WASHINGTON, March 21, 2012 -Renewable Fuels Association President and CEO Bob Dinneen and other RFA officials told reporters and stakeholders Monday that E15 (15%) ethanol blend gasoline is within weeks of commercial distribution.

“On the inexorable march to E15 [commercialization], we have made some progress,” Dinneen said in a conference call. “The job now is largely the industry’s to make E15 a commercial reality and we are working hard to make sure that happens.”

Kristy Moore, the RFA’s vice president for technical services, said that with EPA’s approval last week of a model misfueling mitigation plan designed by the RFA for E-15, marketers and other companies looking to sell E15 must register with EPA and submit their own mitigation plan, presumably adapted from the RFA plan, and address state regulations. She said EPA is expected to announce this week the first group of companies successfully registering with EPA.

The RFA officials also announced the availability of a handbook designed to provide fuel retailers with regulatory and technical guidance in order to legally store and sell E15 ethanol blends. The handbook provides sample checklists and questions that all potential E15 retailers should contemplate before moving forward with offering E15.

Moore said RFA staff is working with EPA to formulate a fuel survey required by the waiver granting the limited distribution of E15. The survey would consist of taking samples from E15 pumps and other pumps nearby to assure the validity of their blend.
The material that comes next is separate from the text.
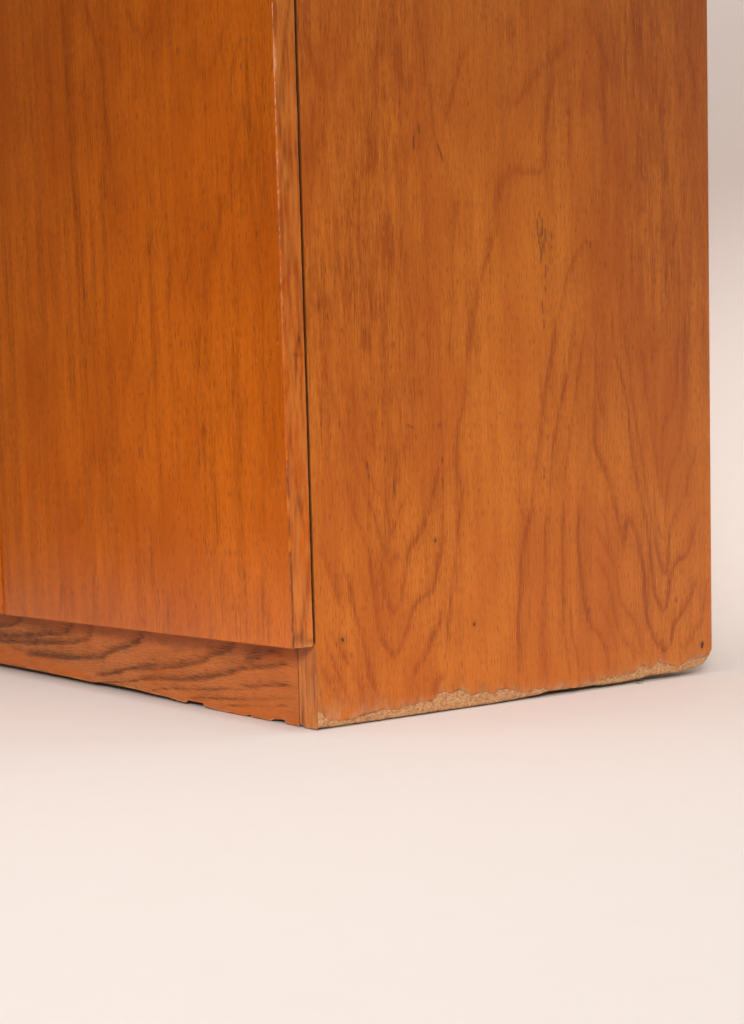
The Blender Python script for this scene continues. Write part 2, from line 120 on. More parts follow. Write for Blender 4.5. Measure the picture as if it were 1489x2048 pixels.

EPA has already approved a warning label to go on pumps and help insure vehicle owners do not put E15 gasoline into anything other than vehicles and light trucks made in 2001 and later, as restricted under the partial waiver of the regulation that normally limits ethanol blends to 10% (E10). Moore said there are a number of states, including Illinois, Iowa and Kansas, who are prepared with regulations that are ready to cover E15 dispensing.

Robert White, RFA’s director of market development, said there were a number of state organizations that offer grants and other financial assistance that will help retailers finance pump installation. For example, the Indiana Corn Marketing Council has established a program that awards selected fuel retailing stations grants of up to 50% or $20,000 (whichever is less) towards the purchase and installation of an ethanol flex fuel (blender) pump, hardware and storage tank, or for the conversion of an existing pump.

While RFA officials are optimistic, there is litigation pending under which petroleum refiners and seeking to turn back the E15 waiver. And some House Republicans introduced legislation to require a new study of the fuel blend’s impact on engines by the National Academies of Science, despite three years of testing on thousands of vehicles by the DOE prior to the waiver’s approval.